-- BEGIN Stored data --

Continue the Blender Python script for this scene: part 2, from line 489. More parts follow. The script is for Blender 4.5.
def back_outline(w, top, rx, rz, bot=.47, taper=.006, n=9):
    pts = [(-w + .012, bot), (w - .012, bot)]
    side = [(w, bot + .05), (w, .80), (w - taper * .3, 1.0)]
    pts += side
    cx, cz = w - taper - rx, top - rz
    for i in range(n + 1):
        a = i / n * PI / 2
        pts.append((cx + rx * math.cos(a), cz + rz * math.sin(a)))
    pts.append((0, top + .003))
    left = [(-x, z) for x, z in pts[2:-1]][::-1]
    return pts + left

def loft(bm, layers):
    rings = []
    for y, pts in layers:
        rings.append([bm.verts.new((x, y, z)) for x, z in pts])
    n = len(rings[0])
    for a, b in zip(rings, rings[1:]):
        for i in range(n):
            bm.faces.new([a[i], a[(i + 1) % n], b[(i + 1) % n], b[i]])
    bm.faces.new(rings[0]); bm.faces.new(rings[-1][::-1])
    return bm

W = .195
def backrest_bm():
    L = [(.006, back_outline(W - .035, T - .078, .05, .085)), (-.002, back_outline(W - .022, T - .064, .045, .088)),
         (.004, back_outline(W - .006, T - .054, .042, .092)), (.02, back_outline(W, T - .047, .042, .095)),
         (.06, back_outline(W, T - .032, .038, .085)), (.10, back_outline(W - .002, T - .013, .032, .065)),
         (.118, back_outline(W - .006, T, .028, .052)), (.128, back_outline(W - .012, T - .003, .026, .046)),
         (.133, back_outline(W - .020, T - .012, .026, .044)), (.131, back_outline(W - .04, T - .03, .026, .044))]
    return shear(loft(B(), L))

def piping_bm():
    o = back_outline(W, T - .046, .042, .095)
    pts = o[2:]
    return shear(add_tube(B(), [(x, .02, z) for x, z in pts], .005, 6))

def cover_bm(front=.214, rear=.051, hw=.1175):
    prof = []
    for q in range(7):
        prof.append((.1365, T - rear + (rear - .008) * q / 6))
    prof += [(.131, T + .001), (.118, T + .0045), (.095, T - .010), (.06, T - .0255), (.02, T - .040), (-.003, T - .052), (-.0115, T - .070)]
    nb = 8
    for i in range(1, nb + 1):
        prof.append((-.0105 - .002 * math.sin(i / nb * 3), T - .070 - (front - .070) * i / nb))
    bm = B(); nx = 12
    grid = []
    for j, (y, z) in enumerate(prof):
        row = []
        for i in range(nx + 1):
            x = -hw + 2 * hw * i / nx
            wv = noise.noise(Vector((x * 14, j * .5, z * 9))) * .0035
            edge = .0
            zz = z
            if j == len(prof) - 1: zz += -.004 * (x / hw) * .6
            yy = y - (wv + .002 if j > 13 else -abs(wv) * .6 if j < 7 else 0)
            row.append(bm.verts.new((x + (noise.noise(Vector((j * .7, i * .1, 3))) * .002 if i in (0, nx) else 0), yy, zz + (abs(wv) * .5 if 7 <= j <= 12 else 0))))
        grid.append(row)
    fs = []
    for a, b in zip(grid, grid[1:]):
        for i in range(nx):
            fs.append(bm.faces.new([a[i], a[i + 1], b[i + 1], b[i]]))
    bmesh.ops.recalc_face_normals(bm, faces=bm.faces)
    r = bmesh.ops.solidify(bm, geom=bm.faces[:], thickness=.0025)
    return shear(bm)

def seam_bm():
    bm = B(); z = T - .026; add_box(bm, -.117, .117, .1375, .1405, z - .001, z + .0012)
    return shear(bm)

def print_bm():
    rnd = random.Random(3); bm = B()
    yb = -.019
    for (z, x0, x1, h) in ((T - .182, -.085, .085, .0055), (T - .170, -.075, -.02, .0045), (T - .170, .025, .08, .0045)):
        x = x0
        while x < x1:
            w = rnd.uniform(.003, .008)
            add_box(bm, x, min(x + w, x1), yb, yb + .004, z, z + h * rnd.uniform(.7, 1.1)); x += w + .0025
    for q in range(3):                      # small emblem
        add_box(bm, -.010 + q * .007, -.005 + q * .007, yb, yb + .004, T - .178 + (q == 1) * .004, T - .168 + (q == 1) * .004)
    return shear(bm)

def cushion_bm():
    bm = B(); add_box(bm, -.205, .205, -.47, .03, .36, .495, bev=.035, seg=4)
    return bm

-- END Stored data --

*Exercise goal*
Each line must be given again exactly as written above.

*Solution to this exercise*
Continue the Blender Python script for this scene: part 2, from line 489. More parts follow. The script is for Blender 4.5.
def back_outline(w, top, rx, rz, bot=.47, taper=.006, n=9):
    pts = [(-w + .012, bot), (w - .012, bot)]
    side = [(w, bot + .05), (w, .80), (w - taper * .3, 1.0)]
    pts += side
    cx, cz = w - taper - rx, top - rz
    for i in range(n + 1):
        a = i / n * PI / 2
        pts.append((cx + rx * math.cos(a), cz + rz * math.sin(a)))
    pts.append((0, top + .003))
    left = [(-x, z) for x, z in pts[2:-1]][::-1]
    return pts + left

def loft(bm, layers):
    rings = []
    for y, pts in layers:
        rings.append([bm.verts.new((x, y, z)) for x, z in pts])
    n = len(rings[0])
    for a, b in zip(rings, rings[1:]):
        for i in range(n):
            bm.faces.new([a[i], a[(i + 1) % n], b[(i + 1) % n], b[i]])
    bm.faces.new(rings[0]); bm.faces.new(rings[-1][::-1])
    return bm

W = .195
def backrest_bm():
    L = [(.006, back_outline(W - .035, T - .078, .05, .085)), (-.002, back_outline(W - .022, T - .064, .045, .088)),
         (.004, back_outline(W - .006, T - .054, .042, .092)), (.02, back_outline(W, T - .047, .042, .095)),
         (.06, back_outline(W, T - .032, .038, .085)), (.10, back_outline(W - .002, T - .013, .032, .065)),
         (.118, back_outline(W - .006, T, .028, .052)), (.128, back_outline(W - .012, T - .003, .026, .046)),
         (.133, back_outline(W - .020, T - .012, .026, .044)), (.131, back_outline(W - .04, T - .03, .026, .044))]
    return shear(loft(B(), L))

def piping_bm():
    o = back_outline(W, T - .046, .042, .095)
    pts = o[2:]
    return shear(add_tube(B(), [(x, .02, z) for x, z in pts], .005, 6))

def cover_bm(front=.214, rear=.051, hw=.1175):
    prof = []
    for q in range(7):
        prof.append((.1365, T - rear + (rear - .008) * q / 6))
    prof += [(.131, T + .001), (.118, T + .0045), (.095, T - .010), (.06, T - .0255), (.02, T - .040), (-.003, T - .052), (-.0115, T - .070)]
    nb = 8
    for i in range(1, nb + 1):
        prof.append((-.0105 - .002 * math.sin(i / nb * 3), T - .070 - (front - .070) * i / nb))
    bm = B(); nx = 12
    grid = []
    for j, (y, z) in enumerate(prof):
        row = []
        for i in range(nx + 1):
            x = -hw + 2 * hw * i / nx
            wv = noise.noise(Vector((x * 14, j * .5, z * 9))) * .0035
            edge = .0
            zz = z
            if j == len(prof) - 1: zz += -.004 * (x / hw) * .6
            yy = y - (wv + .002 if j > 13 else -abs(wv) * .6 if j < 7 else 0)
            row.append(bm.verts.new((x + (noise.noise(Vector((j * .7, i * .1, 3))) * .002 if i in (0, nx) else 0), yy, zz + (abs(wv) * .5 if 7 <= j <= 12 else 0))))
        grid.append(row)
    fs = []
    for a, b in zip(grid, grid[1:]):
        for i in range(nx):
            fs.append(bm.faces.new([a[i], a[i + 1], b[i + 1], b[i]]))
    bmesh.ops.recalc_face_normals(bm, faces=bm.faces)
    r = bmesh.ops.solidify(bm, geom=bm.faces[:], thickness=.0025)
    return shear(bm)

def seam_bm():
    bm = B(); z = T - .026; add_box(bm, -.117, .117, .1375, .1405, z - .001, z + .0012)
    return shear(bm)

def print_bm():
    rnd = random.Random(3); bm = B()
    yb = -.019
    for (z, x0, x1, h) in ((T - .182, -.085, .085, .0055), (T - .170, -.075, -.02, .0045), (T - .170, .025, .08, .0045)):
        x = x0
        while x < x1:
            w = rnd.uniform(.003, .008)
            add_box(bm, x, min(x + w, x1), yb, yb + .004, z, z + h * rnd.uniform(.7, 1.1)); x += w + .0025
    for q in range(3):                      # small emblem
        add_box(bm, -.010 + q * .007, -.005 + q * .007, yb, yb + .004, T - .178 + (q == 1) * .004, T - .168 + (q == 1) * .004)
    return shear(bm)

def cushion_bm():
    bm = B(); add_box(bm, -.205, .205, -.47, .03, .36, .495, bev=.035, seg=4)
    return bm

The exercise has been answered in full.